Le téléchargement se déclenche. Ça va vite, trop vite. Ça y est, c’est fait. On ouvre le fichier. Zut : premier indice bizarre, c’est un fichier vidéo. C’était trop beau. Vous l’ouvrez :
Vous vous apprêtiez à visualiser des oeuvres protégées par le droit d’auteur.
Oups. En musique, “Contempt”, ce morceau ultra-célèbre composé par Georges Delerue pour le film de Jean-Luc Godard, Le Mépris. Et puis on regarde ce spot qui semble nous faire une leçon de morale pour mieux ironiser, avec des photographies de piscines et de stars (ou d’attachées de presse, on ne sait pas) faisant couler du champagne à flot :
Et si, au beau milieu du marché du Festival de Cannes, Arte, par l’entremise de sa chaîne web d’Arte.tv Palais Duplex, critiquait ouvertement Hadopi, quelques jours après que l’autorité publique a annoncé une intensification de sa lutte contre le piratage illégal ?
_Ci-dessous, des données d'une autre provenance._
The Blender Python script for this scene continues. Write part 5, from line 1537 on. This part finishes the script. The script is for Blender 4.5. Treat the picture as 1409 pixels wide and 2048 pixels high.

Les pistes concordent vers une personnalité : Jean-Luc Godard. Le fait qu’il soit l’unique cinéaste cité dans la (maigre) description du pack de téléchargement, le morceau du Mépris et les positions anti-Hadopi prises par le réalisateur d’À Bout De Souffle. On se souvient par exemple d’une de ses interviews dans Les Inrocks.
C’était en 2010 et il affirmait :
Le droit d’auteur, vraiment c’est pas possible. Un auteur n’a aucun droit. Je n’ai aucun droit. Je n’ai que des devoirs […]. Je suis contre Hadopi, bien sûr. Il n’y a pas de propriété intellectuelle. Je suis contre l’héritage, par exemple.
Que les enfants d’un artiste puissent bénéficier des droits de l’œuvre de leurs parents, pourquoi pas jusqu’à leur majorité… Mais après, je ne trouve pas ça évident que les enfants de Ravel touchent des droits sur le Boléro.
Le film de Jean-Luc Godard L’Adieu au langage fait partie de la sélection officielle de Cannes de 2014. Le réalisateur n’a jamais été récompensé à Cannes. Une heure après, le site d’Arte a finalement mis un terme à la blague. Sur l’article mis à jour, on pouvait lire, sans plus d’explications :
C’était une blague. Toutes nos excuses aux personnes ayant vraiment cru que la totalité des films de la sélection officielle avait été entièrement ripées et mise à disposition sur le site d’Arte (qui aime le cinéma).